Records with scene code
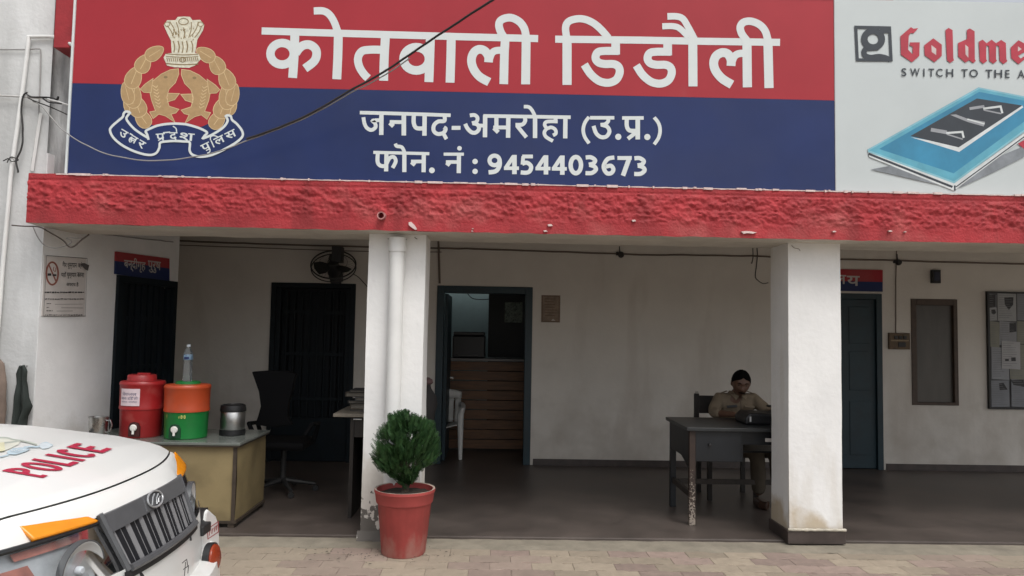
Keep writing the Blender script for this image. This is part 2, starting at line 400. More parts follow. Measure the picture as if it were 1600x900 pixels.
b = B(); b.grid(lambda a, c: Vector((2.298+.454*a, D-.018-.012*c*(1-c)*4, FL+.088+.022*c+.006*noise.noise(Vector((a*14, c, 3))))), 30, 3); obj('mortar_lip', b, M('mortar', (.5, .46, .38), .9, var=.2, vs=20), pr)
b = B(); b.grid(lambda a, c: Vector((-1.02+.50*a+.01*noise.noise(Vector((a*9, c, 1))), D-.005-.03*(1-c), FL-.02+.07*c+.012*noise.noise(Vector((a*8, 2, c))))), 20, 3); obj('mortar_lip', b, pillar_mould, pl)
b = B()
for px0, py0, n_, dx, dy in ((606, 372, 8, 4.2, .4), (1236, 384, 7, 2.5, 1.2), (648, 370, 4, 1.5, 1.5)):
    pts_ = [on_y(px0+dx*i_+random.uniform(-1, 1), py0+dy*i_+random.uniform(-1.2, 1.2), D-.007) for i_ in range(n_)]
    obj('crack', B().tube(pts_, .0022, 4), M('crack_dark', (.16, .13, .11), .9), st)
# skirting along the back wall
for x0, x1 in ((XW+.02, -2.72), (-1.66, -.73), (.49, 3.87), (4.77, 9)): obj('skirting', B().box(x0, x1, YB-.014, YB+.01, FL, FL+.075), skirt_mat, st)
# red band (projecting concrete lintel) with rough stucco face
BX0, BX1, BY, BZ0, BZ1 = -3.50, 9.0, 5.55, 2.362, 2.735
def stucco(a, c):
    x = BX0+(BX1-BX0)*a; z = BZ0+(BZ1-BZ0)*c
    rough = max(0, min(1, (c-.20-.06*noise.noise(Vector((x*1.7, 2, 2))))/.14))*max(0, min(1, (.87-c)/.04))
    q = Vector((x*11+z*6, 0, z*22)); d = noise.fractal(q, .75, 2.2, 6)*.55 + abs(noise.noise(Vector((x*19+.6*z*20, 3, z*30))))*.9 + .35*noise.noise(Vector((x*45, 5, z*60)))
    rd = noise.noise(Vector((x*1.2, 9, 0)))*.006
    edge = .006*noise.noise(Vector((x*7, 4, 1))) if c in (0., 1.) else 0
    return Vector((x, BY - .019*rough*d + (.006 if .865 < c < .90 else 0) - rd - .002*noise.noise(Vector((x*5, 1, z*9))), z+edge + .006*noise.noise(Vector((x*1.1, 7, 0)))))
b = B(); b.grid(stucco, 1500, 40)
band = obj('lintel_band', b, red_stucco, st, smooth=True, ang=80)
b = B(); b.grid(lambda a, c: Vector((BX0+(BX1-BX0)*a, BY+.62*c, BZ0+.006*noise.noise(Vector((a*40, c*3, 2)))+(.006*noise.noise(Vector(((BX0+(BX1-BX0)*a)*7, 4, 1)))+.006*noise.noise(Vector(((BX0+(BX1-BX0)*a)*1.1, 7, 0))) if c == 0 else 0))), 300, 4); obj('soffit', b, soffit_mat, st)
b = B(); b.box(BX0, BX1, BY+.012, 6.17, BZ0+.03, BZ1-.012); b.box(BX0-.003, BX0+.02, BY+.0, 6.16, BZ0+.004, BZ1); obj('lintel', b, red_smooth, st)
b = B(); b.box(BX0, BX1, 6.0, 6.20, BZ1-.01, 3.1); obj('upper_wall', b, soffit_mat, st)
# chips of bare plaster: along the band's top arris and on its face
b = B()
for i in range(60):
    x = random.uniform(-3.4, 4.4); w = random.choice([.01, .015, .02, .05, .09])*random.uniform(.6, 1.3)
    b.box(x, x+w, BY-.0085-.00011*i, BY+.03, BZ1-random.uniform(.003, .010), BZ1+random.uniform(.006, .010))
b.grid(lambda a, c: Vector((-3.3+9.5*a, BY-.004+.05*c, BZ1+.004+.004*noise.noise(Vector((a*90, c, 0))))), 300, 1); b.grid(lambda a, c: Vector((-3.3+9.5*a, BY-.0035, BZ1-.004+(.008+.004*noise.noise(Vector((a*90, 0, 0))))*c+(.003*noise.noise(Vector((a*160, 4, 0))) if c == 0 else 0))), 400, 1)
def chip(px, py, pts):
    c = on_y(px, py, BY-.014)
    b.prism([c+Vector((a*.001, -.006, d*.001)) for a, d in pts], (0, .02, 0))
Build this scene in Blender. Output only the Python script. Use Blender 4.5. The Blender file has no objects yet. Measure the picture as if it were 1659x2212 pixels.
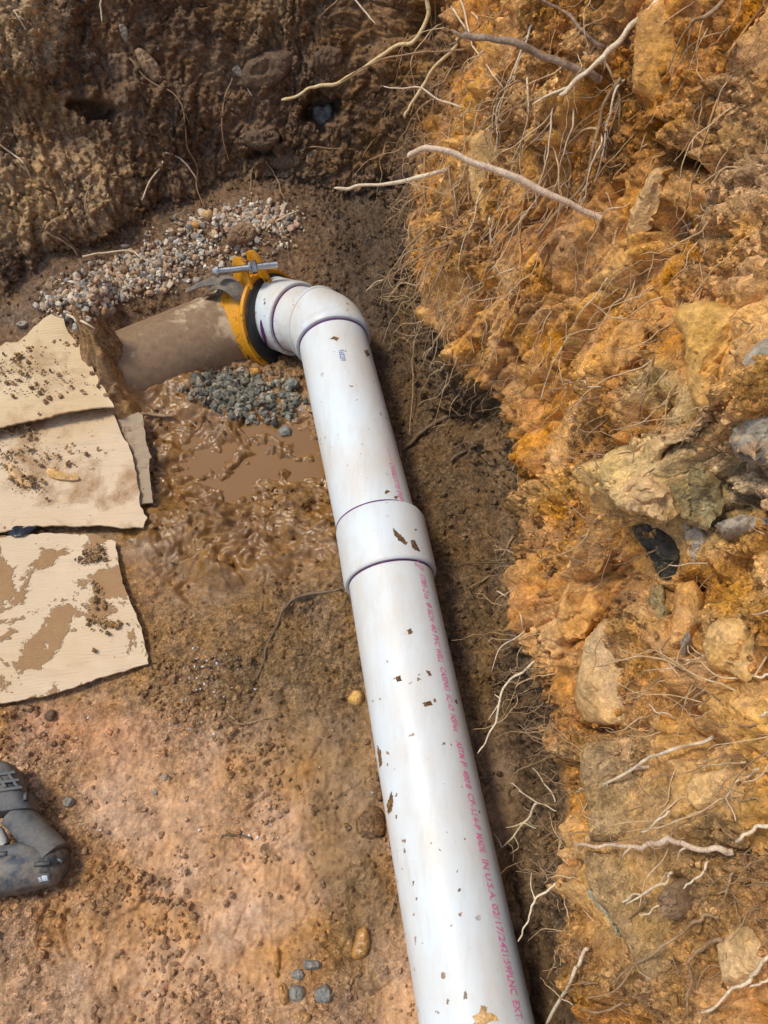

* _PROBLEM STATEMENT_
All of the data above should be transcribed verbatim, with pictures omitted.

* _SOLUTION TO THE EXERCISE_
Keep writing the Blender script for this image. This is part 2, starting at line 400. More parts follow. Measure the picture as if it were 1600x900 pixels.
b = B(); b.grid(lambda a, c: Vector((2.298+.454*a, D-.018-.012*c*(1-c)*4, FL+.088+.022*c+.006*noise.noise(Vector((a*14, c, 3))))), 30, 3); obj('mortar_lip', b, M('mortar', (.5, .46, .38), .9, var=.2, vs=20), pr)
b = B(); b.grid(lambda a, c: Vector((-1.02+.50*a+.01*noise.noise(Vector((a*9, c, 1))), D-.005-.03*(1-c), FL-.02+.07*c+.012*noise.noise(Vector((a*8, 2, c))))), 20, 3); obj('mortar_lip', b, pillar_mould, pl)
b = B()
for px0, py0, n_, dx, dy in ((606, 372, 8, 4.2, .4), (1236, 384, 7, 2.5, 1.2), (648, 370, 4, 1.5, 1.5)):
    pts_ = [on_y(px0+dx*i_+random.uniform(-1, 1), py0+dy*i_+random.uniform(-1.2, 1.2), D-.007) for i_ in range(n_)]
    obj('crack', B().tube(pts_, .0022, 4), M('crack_dark', (.16, .13, .11), .9), st)
# skirting along the back wall
for x0, x1 in ((XW+.02, -2.72), (-1.66, -.73), (.49, 3.87), (4.77, 9)): obj('skirting', B().box(x0, x1, YB-.014, YB+.01, FL, FL+.075), skirt_mat, st)
# red band (projecting concrete lintel) with rough stucco face
BX0, BX1, BY, BZ0, BZ1 = -3.50, 9.0, 5.55, 2.362, 2.735
def stucco(a, c):
    x = BX0+(BX1-BX0)*a; z = BZ0+(BZ1-BZ0)*c
    rough = max(0, min(1, (c-.20-.06*noise.noise(Vector((x*1.7, 2, 2))))/.14))*max(0, min(1, (.87-c)/.04))
    q = Vector((x*11+z*6, 0, z*22)); d = noise.fractal(q, .75, 2.2, 6)*.55 + abs(noise.noise(Vector((x*19+.6*z*20, 3, z*30))))*.9 + .35*noise.noise(Vector((x*45, 5, z*60)))
    rd = noise.noise(Vector((x*1.2, 9, 0)))*.006
    edge = .006*noise.noise(Vector((x*7, 4, 1))) if c in (0., 1.) else 0
    return Vector((x, BY - .019*rough*d + (.006 if .865 < c < .90 else 0) - rd - .002*noise.noise(Vector((x*5, 1, z*9))), z+edge + .006*noise.noise(Vector((x*1.1, 7, 0)))))
b = B(); b.grid(stucco, 1500, 40)
band = obj('lintel_band', b, red_stucco, st, smooth=True, ang=80)
b = B(); b.grid(lambda a, c: Vector((BX0+(BX1-BX0)*a, BY+.62*c, BZ0+.006*noise.noise(Vector((a*40, c*3, 2)))+(.006*noise.noise(Vector(((BX0+(BX1-BX0)*a)*7, 4, 1)))+.006*noise.noise(Vector(((BX0+(BX1-BX0)*a)*1.1, 7, 0))) if c == 0 else 0))), 300, 4); obj('soffit', b, soffit_mat, st)
b = B(); b.box(BX0, BX1, BY+.012, 6.17, BZ0+.03, BZ1-.012); b.box(BX0-.003, BX0+.02, BY+.0, 6.16, BZ0+.004, BZ1); obj('lintel', b, red_smooth, st)
b = B(); b.box(BX0, BX1, 6.0, 6.20, BZ1-.01, 3.1); obj('upper_wall', b, soffit_mat, st)
# chips of bare plaster: along the band's top arris and on its face
b = B()
for i in range(60):
    x = random.uniform(-3.4, 4.4); w = random.choice([.01, .015, .02, .05, .09])*random.uniform(.6, 1.3)
    b.box(x, x+w, BY-.0085-.00011*i, BY+.03, BZ1-random.uniform(.003, .010), BZ1+random.uniform(.006, .010))
b.grid(lambda a, c: Vector((-3.3+9.5*a, BY-.004+.05*c, BZ1+.004+.004*noise.noise(Vector((a*90, c, 0))))), 300, 1); b.grid(lambda a, c: Vector((-3.3+9.5*a, BY-.0035, BZ1-.004+(.008+.004*noise.noise(Vector((a*90, 0, 0))))*c+(.003*noise.noise(Vector((a*160, 4, 0))) if c == 0 else 0))), 400, 1)
def chip(px, py, pts):
    c = on_y(px, py, BY-.014)
    b.prism([c+Vector((a*.001, -.006, d*.001)) for a, d in pts], (0, .02, 0))
Build this scene in Blender. Output only the Python script. Use Blender 4.5. The Blender file has no objects yet. Measure the picture as if it were 1659x2212 pixels.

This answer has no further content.